Despite all these gains in efficiency and reductions in land use, Vermont still sells some of the most expensive milk in the country, the report states.

That fact complicates one of the few good solutions outside of reducing the number of cows in Vermont, which would be a tax on cattle feed, Wironen said.

If cattle feed cost more it would encourage farmers to “precision feed” their animals — giving them no more than the animals need — and would reduce the excess quantity of phosphorus the state imports annually, he said.

The vast majority of Vermont milk is exported, and in those markets most farmers can command only a set price determined in part by states whose dairies benefit from vast economies of scale that don’t exist in Vermont, Wironen said.

Milk prices today are dismally low, with Vermont farmers reporting that the current cost of production is higher than what they can fetch on the market.

This means a feed tax to encourage precision feeding “would basically impose a cost on farmers that they have no hope of recouping,” Wironen said.

A dairy farm on the Highgate-Franklin line. Photo by John Herrick/VTDigger

The next best thing would be for the state to better track how phosphorus makes its way into, around and out of the state, he said. For instance, the state should make available information from farmers on soil tests, fertilization rates and other conditions that scientists can use to figure out where in Vermont the worst rates of pollution are occurring, he said.

Farmers are already required to acquire and maintain that information, in the form of a nutrient management plan.
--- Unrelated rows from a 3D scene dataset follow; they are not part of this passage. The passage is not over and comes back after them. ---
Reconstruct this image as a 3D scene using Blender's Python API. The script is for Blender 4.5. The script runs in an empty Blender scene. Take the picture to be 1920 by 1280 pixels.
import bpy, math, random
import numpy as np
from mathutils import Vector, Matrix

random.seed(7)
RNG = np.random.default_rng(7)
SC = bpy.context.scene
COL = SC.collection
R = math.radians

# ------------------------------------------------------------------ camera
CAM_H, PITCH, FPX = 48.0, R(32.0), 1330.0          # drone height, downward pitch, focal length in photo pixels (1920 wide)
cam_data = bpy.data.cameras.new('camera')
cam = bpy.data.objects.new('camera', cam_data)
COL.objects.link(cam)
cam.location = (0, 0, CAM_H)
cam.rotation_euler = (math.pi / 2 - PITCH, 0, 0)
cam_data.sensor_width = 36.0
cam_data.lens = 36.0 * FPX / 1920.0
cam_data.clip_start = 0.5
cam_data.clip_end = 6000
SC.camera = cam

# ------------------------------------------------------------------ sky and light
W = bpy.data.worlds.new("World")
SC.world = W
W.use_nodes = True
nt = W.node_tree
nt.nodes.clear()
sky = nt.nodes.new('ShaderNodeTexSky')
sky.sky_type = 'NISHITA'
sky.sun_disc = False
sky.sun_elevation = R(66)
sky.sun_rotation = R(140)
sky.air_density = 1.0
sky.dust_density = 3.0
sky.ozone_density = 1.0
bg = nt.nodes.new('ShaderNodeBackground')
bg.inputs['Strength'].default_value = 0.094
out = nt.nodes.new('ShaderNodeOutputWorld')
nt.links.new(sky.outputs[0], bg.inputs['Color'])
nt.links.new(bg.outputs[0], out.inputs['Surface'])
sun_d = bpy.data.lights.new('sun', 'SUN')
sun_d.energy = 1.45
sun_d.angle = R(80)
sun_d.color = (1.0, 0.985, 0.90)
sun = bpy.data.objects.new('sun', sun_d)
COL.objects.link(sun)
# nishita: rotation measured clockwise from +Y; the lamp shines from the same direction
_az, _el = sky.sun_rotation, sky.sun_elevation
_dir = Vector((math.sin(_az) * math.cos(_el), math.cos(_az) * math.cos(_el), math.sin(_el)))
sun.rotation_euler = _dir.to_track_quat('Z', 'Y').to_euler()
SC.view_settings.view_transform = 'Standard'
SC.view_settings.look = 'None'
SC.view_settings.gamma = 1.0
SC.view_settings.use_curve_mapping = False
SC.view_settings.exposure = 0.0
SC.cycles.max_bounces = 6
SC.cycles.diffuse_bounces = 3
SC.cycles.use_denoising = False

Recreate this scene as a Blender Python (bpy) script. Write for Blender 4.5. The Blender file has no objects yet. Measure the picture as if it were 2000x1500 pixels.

However, both Agriculture Secretary Anson Tebbetts and the Senate Committee on Agriculture Chairman Bobby Starr, D-Essex-Orleans, have sought to hide these documents from the public, including scientists.

The public also does not have access to state records of cattle feed imports, which the Agency of Agriculture, Food and Markets has been required to collect since 2016.

Agency of Agriculture spokesman Scott Waterman said that nobody at the agency was available for comment on Tuesday.

“This study points to a lot of missing information that we don’t have,” Erickson said. “We’re making a lot of decisions by throwing darts at blank boards, when we actually know a lot more about the board than we’re led on to believe.”

Wironen’s study will be published in May in the academic journal Global Environmental Change.